Dennett uses this thought experiment to make a crucial point about unreason:
“…this very elaboration is clear evidence that the person doesn’t just have an isolated ‘proposition’ stored in her brain; even a delusional belief requires the support of a host of non-delusional beiefs and the ability to acknowledge the implications of all this.”
Thought Experiments Have to be Tethered to Reality
Crazy beliefs often springboard off of reasonable ones. So, it’s important for even thought experiments to remain connected to facts to test ideas.
Anyone can come up with a thought experiment, but some people go further and invent entire universes with their own physics to make thought experiments reach their desired conclusions.
Dennett goes through a few thought experiments that try to prove ridiculous conclusions. One line he takes particular issue with is a hypothetical philosopher who says, “For the sake of argument we’re suspending the laws of physics. Didn’t Galileo do the same when he banished friction from his thought experiment?” Dennett’s answer is straightforward:
“Yes, but a general rule fo thumb emerges from the comparison: the utility of a thought experiment is inversely propertional to the size of its departures from reality.”
Galileo removed friction from a thought experiment on motion to simplify an experiment. A wholesale abandonment of many laws of physics would remove too many variables from a thought experiment and make it an alternate universe instead of a promising lead on a new scientific concept.
Thinking is hard work and like anything else, it is difficult to do well and requires practice.
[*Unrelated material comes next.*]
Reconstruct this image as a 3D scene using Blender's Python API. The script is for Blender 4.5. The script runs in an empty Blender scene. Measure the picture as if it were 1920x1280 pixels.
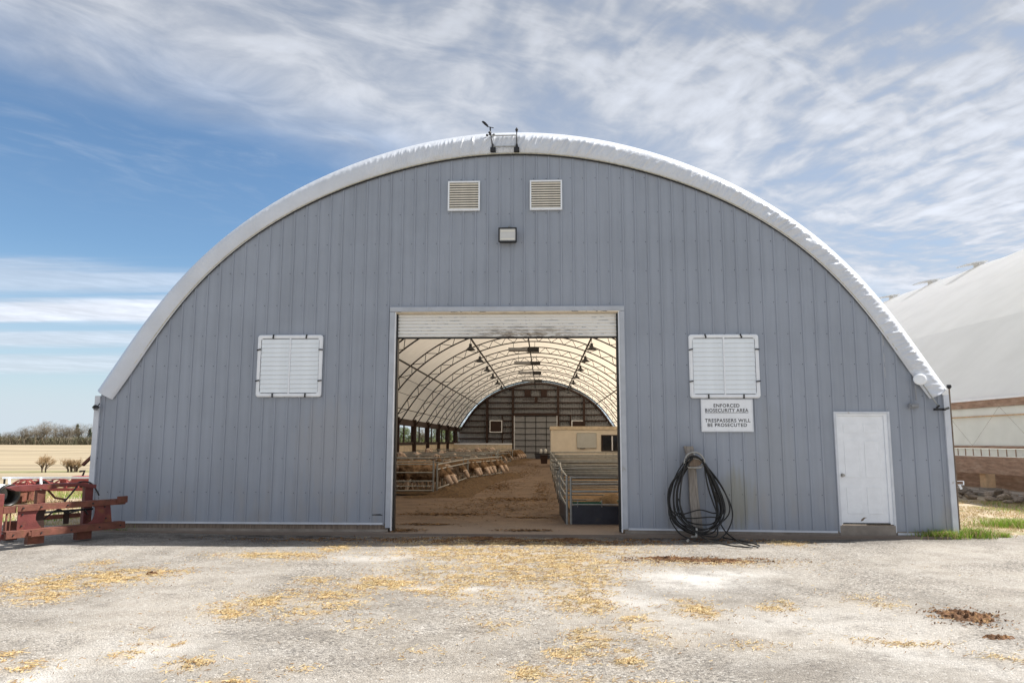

There are plenty of books on logic and argument structure, but few people are going to decide whether a post on X is modus ponens or modus tollens.
Dennett’s book is full of practical examples that can sharpen your mind with concrete suggestions instead of vague pleas to “be more rational.” In response to people who invoke Occam’s Razor to prove the existence of God because of the explanation’s (supposed) simplicity:
“Occam’s Razor is, after all, just a rule of thumb, a frequently useful suggestion. The prospect of turning it into a Metaphysical Principle or Fundamental Requirement of Rationality that could bear the weight of proving or disproving the existence of God in one fell swoop is simply ludicrous. It would be like trying to disprove a theorem of quantum mechanics by showing that it contradicted the axiom ‘Don’t put all your eggs in one basket.’”
There’s no substitute for engaging with the hard details of a topic. There are no thinking shortcuts that get around detail work, but there are many thinking tools and intuition pumps that can help readers catch nonsense when it pops up on their social media feeds.